The inspiration? None other than Hollow Knight, the indie darling that launched at a price so low it practically paid you to play it. Yacht Club Games took one look at Team Cherry's legendary value-for-money play and said 'yeah, we're doing that.' Bold strategy considering Silksong still hasn't dropped, but we respect the tribute.

The math actually checks out (allegedly)
Here's where it gets interesting - Yacht Club isn't just doing charity work. The studio genuinely believes the lower price point will move more units and result in higher total revenue. It's the classic 'sell more copies at a lower price' final boss strat, and historically speaking, indie games that nail this formula tend to print money through word-of-mouth alone.

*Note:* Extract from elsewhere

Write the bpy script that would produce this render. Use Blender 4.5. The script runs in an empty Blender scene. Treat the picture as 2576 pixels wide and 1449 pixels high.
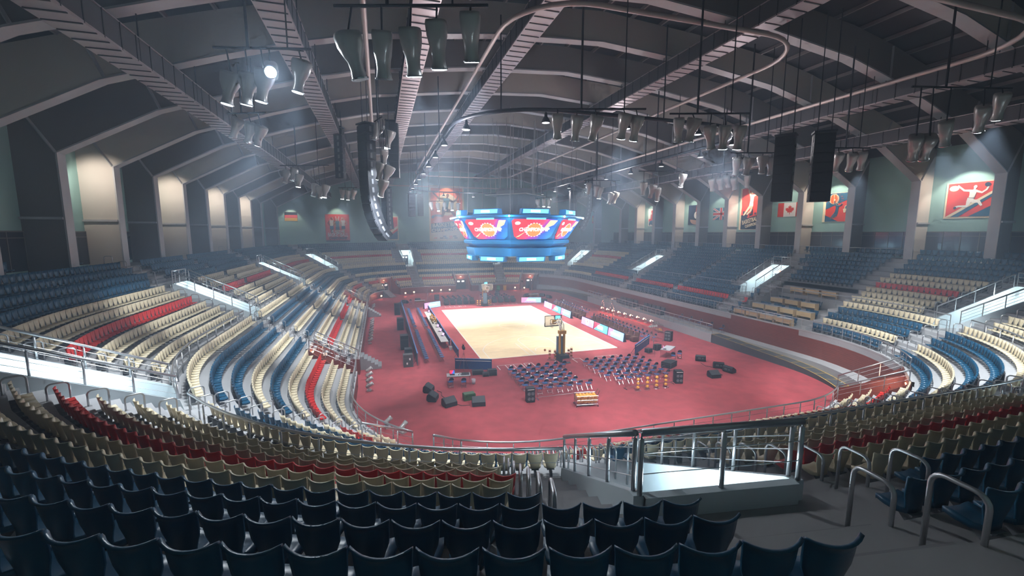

For a studio that made its name with Shovel Knight - a game that also over-delivered on value - this pricing philosophy feels less like a gamble and more like lore-accurate behavior. These guys know their audience, and their audience knows a good deal when they see one.

The $20 sweet spot
Twenty dollars is basically the golden ratio of indie game pricing right now. It's cheap enough that players impulse-buy it during a Tuesday afternoon, but expensive enough that the studio can actually afford to pay their developers. It's also the price at which refund regret essentially doesn't exist - nobody rage-quits a $20 purchase at the main menu.
With Mina the Hollower looking like a genuinely polished action-adventure experience, this price tag is the kind of move that ends up on 'most wishlisted' lists before launch. Yacht Club Games appears to be playing the long game here, farming reputation XP for potential future titles while keeping the player base happy in the present.
Honestly? Based. In a world full of $70 games with $30 battle passes, a studio pricing itself fairly is somehow the most radical thing that's happened this week.